Christopher Smith is looking for the light
I always give vent to a slight obsession of mine at this time of year, which is a close observation of the incremental improvement in the length of the day. I am not a fan of dark mornings, and (as I will tell anyone careless enough to listen) the mornings carry on getting darker for two or three weeks after the evenings have started getting lighter. Even though the shortest day usually falls on 21st December, it starts getting lighter in the evenings on about the 12th, but it carries on getting darker in the mornings until about the turn of the year.
But by the time you read this, we will be getting to the point where we notice the difference, and the rate of change is building up nicely. By the end of the month, it will still be a bit light at 6.00 pm, which cheers me up a little. Going into vespers in the light is a sign that spring is on its way.
As Christians, we are surrounded by imagery about light and darkness. It’s in the scriptures; it’s in the liturgy. ‘The people that walked in darkness have seen a great light’, says the prophet Isaiah; ‘the light shineth in darkness and the darkness comprehended it not’, says St John. And Jesus himself tells us in the Sermon on the Mount that we are to be light for the world.
Bishop Gore, when he wrote a little book on the Sermon on the Mount, said that the Beatitudes told us about ‘the character of the citizens of the kingdom of God’, and the next passage, salt and light, taught us about ‘the place of this character in the world’. Even in the face of persecution, even in the face of false accusations and mockery, Christians have to be salt of the earth, and light of the world. That’s all a bit different from being ‘leaven in the lump’. We are called not just to be a little bit better than the people around us in the world, but something rather more radical. As Bishop Gore said, we are not called to help others by being like them, but by being unlike them: as he put it, ‘not by offering them a character which they shall feel to be a little more respectable than their own, but by offering them a character filled with the love of God’.
Salt, he says, has a distinctive flavour, ‘emphatic’ and ‘antagonistic’, he calls it, antagonistic literally meaning ‘opposing’, and so it keeps things pure. Light, he says, ‘is that which burns distinctively in the darkness’. And a city built on a hill is ‘a marked object, arresting attention over a whole country side’. Christians exist, he says, ‘in order to make the contrast of their own lives apparent to the world’. It is a tall order, but there it is, and no-one lights a lamp in order to hide it under a bushel, and salt without its savour would be pointless. ‘Let your light so shine before men, that they may see your good works, and glorify your Father which is in heaven’.

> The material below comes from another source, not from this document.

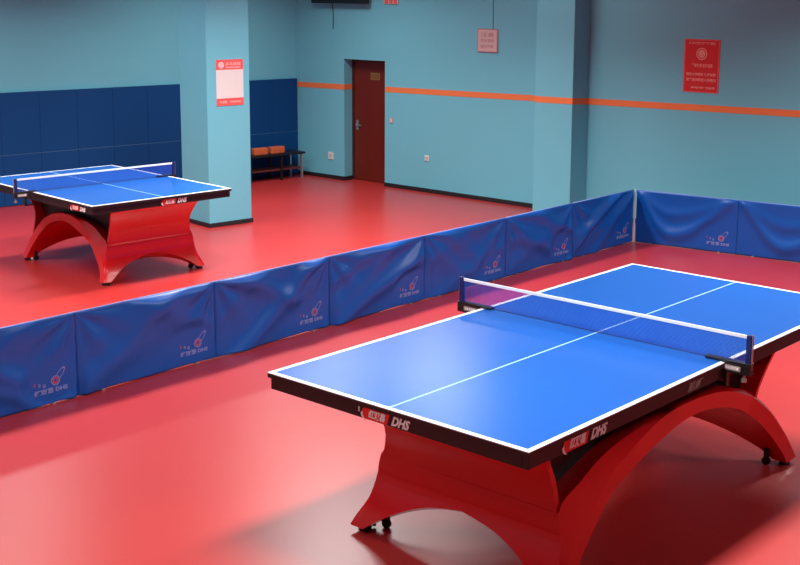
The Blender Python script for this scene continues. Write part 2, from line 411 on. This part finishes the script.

So here we go then, resolving again that our light should shine in the world to the glory of God, and noting the world’s greater need than ever to come, however gradually, into the light. And we need to remember that, in a success-driven world (or so it likes to think of itself), we are going to look as if we have failed. But it might help to remember that the Lord was not, in his revelation to Elijah, in the wind, or the earthquake, or the fire, but in the still, small voice. And each of us can find one of those. Members though we are of the Body of Christ, the task of healing and hallowing the world around us may seem more difficult than ever. But our message is one not of the avoidance of death, but of the promise of life.
And ‘a city built on a hill-top cannot be hidden’. I’ve said before, in more or less these terms, that a success-driven church, taking its cue from the secular definition of success, will fail. We could force people by law to come to church, or send the boys round, or we could pay them to come, but what kind of mission is that? What we can do is to try our level best to be salt and light, and people must decide for themselves whether to approach the City of God or not. They know it’s there. One working band, one harvest song, one King omnipotent, in the words of the hymn.
The external mission of the Church, then, can never be separated from its inner life. The Body of Christ must clearly appear to others to be what it is, transformed by baptism into the human nature of Christ himself, transformed by participation in the eucharist. And the whole Body of Christ is present in any of its local manifestations. The offer is universal; it is catholic. It is easy to fall into the belief that ‘becoming a Christian’ is something we do, by adopting belief in God as he has revealed himself to us, or by taking on a new mode of behaviour influenced by the teaching and example of Jesus himself. But those things are the consequence of our becoming a Christian, not the cause of it. The Christian is someone to whom something has happened, something which is irreversible and which penetrates into the very roots of our being, because we have been recreated in and into Christ. ‘Walk always as a child of the light.’ Everybody out there can see the city on the hilltop. Our being salt and light can, we hope, get them to explore it.